■ WRITTEN PROBLEM
Print all entries word for word.

■ SOURCE MATERIAL
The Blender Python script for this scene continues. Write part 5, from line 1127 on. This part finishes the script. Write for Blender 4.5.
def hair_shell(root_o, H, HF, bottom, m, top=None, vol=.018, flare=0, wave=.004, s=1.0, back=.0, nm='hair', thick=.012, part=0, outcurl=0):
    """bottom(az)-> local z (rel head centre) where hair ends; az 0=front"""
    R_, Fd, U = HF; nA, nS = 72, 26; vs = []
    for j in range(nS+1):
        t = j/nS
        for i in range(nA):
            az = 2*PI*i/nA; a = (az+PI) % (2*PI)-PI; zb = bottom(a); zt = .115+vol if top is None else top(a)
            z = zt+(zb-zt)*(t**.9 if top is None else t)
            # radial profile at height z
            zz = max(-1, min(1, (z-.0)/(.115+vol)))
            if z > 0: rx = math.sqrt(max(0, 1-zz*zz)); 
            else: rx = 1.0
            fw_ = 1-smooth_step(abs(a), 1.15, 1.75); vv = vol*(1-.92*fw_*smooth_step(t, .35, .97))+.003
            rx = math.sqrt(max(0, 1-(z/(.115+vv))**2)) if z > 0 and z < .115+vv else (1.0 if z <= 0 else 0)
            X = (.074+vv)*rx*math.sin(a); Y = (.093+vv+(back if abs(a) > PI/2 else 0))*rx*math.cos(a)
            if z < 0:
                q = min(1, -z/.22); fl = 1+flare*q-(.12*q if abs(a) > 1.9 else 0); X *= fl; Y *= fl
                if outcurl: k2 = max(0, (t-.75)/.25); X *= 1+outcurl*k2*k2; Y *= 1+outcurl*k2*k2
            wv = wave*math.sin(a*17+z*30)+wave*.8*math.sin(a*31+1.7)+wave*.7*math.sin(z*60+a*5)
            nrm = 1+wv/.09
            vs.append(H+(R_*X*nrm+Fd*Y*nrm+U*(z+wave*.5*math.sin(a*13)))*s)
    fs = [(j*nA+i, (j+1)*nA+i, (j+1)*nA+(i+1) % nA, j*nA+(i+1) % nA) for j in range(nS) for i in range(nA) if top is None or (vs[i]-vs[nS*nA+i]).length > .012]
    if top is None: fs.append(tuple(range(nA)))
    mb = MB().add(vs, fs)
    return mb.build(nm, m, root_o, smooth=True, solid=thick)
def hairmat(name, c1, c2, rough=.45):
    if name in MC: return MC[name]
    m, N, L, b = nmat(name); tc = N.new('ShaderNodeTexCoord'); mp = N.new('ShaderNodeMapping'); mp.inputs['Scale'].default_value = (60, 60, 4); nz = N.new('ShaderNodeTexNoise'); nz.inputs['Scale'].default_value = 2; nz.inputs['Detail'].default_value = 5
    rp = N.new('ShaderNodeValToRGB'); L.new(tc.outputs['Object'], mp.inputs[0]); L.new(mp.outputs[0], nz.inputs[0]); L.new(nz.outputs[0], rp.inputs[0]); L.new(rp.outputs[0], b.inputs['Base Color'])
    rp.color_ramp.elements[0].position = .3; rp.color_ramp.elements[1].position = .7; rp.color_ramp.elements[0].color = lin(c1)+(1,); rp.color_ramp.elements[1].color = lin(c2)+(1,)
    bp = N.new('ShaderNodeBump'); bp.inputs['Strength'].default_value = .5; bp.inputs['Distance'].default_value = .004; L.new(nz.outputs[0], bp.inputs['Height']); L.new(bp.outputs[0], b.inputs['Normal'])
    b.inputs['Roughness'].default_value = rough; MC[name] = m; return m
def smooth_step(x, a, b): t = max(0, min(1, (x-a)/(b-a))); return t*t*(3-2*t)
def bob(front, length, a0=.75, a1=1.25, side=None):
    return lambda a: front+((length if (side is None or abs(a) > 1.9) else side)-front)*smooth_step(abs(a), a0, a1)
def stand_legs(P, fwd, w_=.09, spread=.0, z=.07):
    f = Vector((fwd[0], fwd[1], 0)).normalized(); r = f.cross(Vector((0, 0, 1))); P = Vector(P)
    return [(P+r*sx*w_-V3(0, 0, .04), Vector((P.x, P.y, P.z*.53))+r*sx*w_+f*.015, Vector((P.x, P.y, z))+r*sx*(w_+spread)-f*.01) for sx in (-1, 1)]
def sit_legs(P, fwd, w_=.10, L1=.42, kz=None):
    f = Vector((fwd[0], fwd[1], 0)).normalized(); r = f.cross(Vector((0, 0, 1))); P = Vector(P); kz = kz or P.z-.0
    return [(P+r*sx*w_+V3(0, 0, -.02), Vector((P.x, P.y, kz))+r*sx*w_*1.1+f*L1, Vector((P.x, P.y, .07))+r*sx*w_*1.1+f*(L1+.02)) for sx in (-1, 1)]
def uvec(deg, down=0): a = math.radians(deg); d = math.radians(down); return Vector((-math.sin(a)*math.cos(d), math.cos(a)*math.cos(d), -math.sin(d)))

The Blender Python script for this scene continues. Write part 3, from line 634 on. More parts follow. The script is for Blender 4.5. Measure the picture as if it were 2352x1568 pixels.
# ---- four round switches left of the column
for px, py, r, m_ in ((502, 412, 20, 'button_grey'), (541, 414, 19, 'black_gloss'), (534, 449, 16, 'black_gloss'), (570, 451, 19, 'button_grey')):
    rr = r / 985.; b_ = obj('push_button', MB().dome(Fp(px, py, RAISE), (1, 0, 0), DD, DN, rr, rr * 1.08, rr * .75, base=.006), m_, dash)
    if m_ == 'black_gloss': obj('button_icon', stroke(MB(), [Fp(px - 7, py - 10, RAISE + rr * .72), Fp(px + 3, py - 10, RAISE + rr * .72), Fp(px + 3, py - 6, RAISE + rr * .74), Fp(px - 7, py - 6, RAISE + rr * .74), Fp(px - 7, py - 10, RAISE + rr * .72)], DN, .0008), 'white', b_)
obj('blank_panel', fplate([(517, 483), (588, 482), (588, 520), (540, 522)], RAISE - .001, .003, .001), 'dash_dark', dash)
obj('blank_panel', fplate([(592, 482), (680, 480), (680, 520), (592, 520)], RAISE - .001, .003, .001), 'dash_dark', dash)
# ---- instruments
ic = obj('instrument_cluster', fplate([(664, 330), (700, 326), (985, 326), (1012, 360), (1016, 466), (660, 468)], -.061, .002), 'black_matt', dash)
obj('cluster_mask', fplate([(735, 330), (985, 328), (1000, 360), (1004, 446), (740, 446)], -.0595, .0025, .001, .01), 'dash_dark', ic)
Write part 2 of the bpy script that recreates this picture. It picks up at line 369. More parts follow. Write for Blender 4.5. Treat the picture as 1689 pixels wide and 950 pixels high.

■ TASK SOLUTION
The Blender Python script for this scene continues. Write part 5, from line 1127 on. This part finishes the script. Write for Blender 4.5.
def hair_shell(root_o, H, HF, bottom, m, top=None, vol=.018, flare=0, wave=.004, s=1.0, back=.0, nm='hair', thick=.012, part=0, outcurl=0):
    """bottom(az)-> local z (rel head centre) where hair ends; az 0=front"""
    R_, Fd, U = HF; nA, nS = 72, 26; vs = []
    for j in range(nS+1):
        t = j/nS
        for i in range(nA):
            az = 2*PI*i/nA; a = (az+PI) % (2*PI)-PI; zb = bottom(a); zt = .115+vol if top is None else top(a)
            z = zt+(zb-zt)*(t**.9 if top is None else t)
            # radial profile at height z
            zz = max(-1, min(1, (z-.0)/(.115+vol)))
            if z > 0: rx = math.sqrt(max(0, 1-zz*zz)); 
            else: rx = 1.0
            fw_ = 1-smooth_step(abs(a), 1.15, 1.75); vv = vol*(1-.92*fw_*smooth_step(t, .35, .97))+.003
            rx = math.sqrt(max(0, 1-(z/(.115+vv))**2)) if z > 0 and z < .115+vv else (1.0 if z <= 0 else 0)
            X = (.074+vv)*rx*math.sin(a); Y = (.093+vv+(back if abs(a) > PI/2 else 0))*rx*math.cos(a)
            if z < 0:
                q = min(1, -z/.22); fl = 1+flare*q-(.12*q if abs(a) > 1.9 else 0); X *= fl; Y *= fl
                if outcurl: k2 = max(0, (t-.75)/.25); X *= 1+outcurl*k2*k2; Y *= 1+outcurl*k2*k2
            wv = wave*math.sin(a*17+z*30)+wave*.8*math.sin(a*31+1.7)+wave*.7*math.sin(z*60+a*5)
            nrm = 1+wv/.09
            vs.append(H+(R_*X*nrm+Fd*Y*nrm+U*(z+wave*.5*math.sin(a*13)))*s)
    fs = [(j*nA+i, (j+1)*nA+i, (j+1)*nA+(i+1) % nA, j*nA+(i+1) % nA) for j in range(nS) for i in range(nA) if top is None or (vs[i]-vs[nS*nA+i]).length > .012]
    if top is None: fs.append(tuple(range(nA)))
    mb = MB().add(vs, fs)
    return mb.build(nm, m, root_o, smooth=True, solid=thick)
def hairmat(name, c1, c2, rough=.45):
    if name in MC: return MC[name]
    m, N, L, b = nmat(name); tc = N.new('ShaderNodeTexCoord'); mp = N.new('ShaderNodeMapping'); mp.inputs['Scale'].default_value = (60, 60, 4); nz = N.new('ShaderNodeTexNoise'); nz.inputs['Scale'].default_value = 2; nz.inputs['Detail'].default_value = 5
    rp = N.new('ShaderNodeValToRGB'); L.new(tc.outputs['Object'], mp.inputs[0]); L.new(mp.outputs[0], nz.inputs[0]); L.new(nz.outputs[0], rp.inputs[0]); L.new(rp.outputs[0], b.inputs['Base Color'])
    rp.color_ramp.elements[0].position = .3; rp.color_ramp.elements[1].position = .7; rp.color_ramp.elements[0].color = lin(c1)+(1,); rp.color_ramp.elements[1].color = lin(c2)+(1,)
    bp = N.new('ShaderNodeBump'); bp.inputs['Strength'].default_value = .5; bp.inputs['Distance'].default_value = .004; L.new(nz.outputs[0], bp.inputs['Height']); L.new(bp.outputs[0], b.inputs['Normal'])
    b.inputs['Roughness'].default_value = rough; MC[name] = m; return m
def smooth_step(x, a, b): t = max(0, min(1, (x-a)/(b-a))); return t*t*(3-2*t)
def bob(front, length, a0=.75, a1=1.25, side=None):
    return lambda a: front+((length if (side is None or abs(a) > 1.9) else side)-front)*smooth_step(abs(a), a0, a1)
def stand_legs(P, fwd, w_=.09, spread=.0, z=.07):
    f = Vector((fwd[0], fwd[1], 0)).normalized(); r = f.cross(Vector((0, 0, 1))); P = Vector(P)
    return [(P+r*sx*w_-V3(0, 0, .04), Vector((P.x, P.y, P.z*.53))+r*sx*w_+f*.015, Vector((P.x, P.y, z))+r*sx*(w_+spread)-f*.01) for sx in (-1, 1)]
def sit_legs(P, fwd, w_=.10, L1=.42, kz=None):
    f = Vector((fwd[0], fwd[1], 0)).normalized(); r = f.cross(Vector((0, 0, 1))); P = Vector(P); kz = kz or P.z-.0
    return [(P+r*sx*w_+V3(0, 0, -.02), Vector((P.x, P.y, kz))+r*sx*w_*1.1+f*L1, Vector((P.x, P.y, .07))+r*sx*w_*1.1+f*(L1+.02)) for sx in (-1, 1)]
def uvec(deg, down=0): a = math.radians(deg); d = math.radians(down); return Vector((-math.sin(a)*math.cos(d), math.cos(a)*math.cos(d), -math.sin(d)))

The Blender Python script for this scene continues. Write part 3, from line 634 on. More parts follow. The script is for Blender 4.5. Measure the picture as if it were 2352x1568 pixels.
# ---- four round switches left of the column
for px, py, r, m_ in ((502, 412, 20, 'button_grey'), (541, 414, 19, 'black_gloss'), (534, 449, 16, 'black_gloss'), (570, 451, 19, 'button_grey')):
    rr = r / 985.; b_ = obj('push_button', MB().dome(Fp(px, py, RAISE), (1, 0, 0), DD, DN, rr, rr * 1.08, rr * .75, base=.006), m_, dash)
    if m_ == 'black_gloss': obj('button_icon', stroke(MB(), [Fp(px - 7, py - 10, RAISE + rr * .72), Fp(px + 3, py - 10, RAISE + rr * .72), Fp(px + 3, py - 6, RAISE + rr * .74), Fp(px - 7, py - 6, RAISE + rr * .74), Fp(px - 7, py - 10, RAISE + rr * .72)], DN, .0008), 'white', b_)
obj('blank_panel', fplate([(517, 483), (588, 482), (588, 520), (540, 522)], RAISE - .001, .003, .001), 'dash_dark', dash)
obj('blank_panel', fplate([(592, 482), (680, 480), (680, 520), (592, 520)], RAISE - .001, .003, .001), 'dash_dark', dash)
# ---- instruments
ic = obj('instrument_cluster', fplate([(664, 330), (700, 326), (985, 326), (1012, 360), (1016, 466), (660, 468)], -.061, .002), 'black_matt', dash)
obj('cluster_mask', fplate([(735, 330), (985, 328), (1000, 360), (1004, 446), (740, 446)], -.0595, .0025, .001, .01), 'dash_dark', ic)
Write part 2 of the bpy script that recreates this picture. It picks up at line 369. More parts follow. Write for Blender 4.5. Treat the picture as 1689 pixels wide and 950 pixels high.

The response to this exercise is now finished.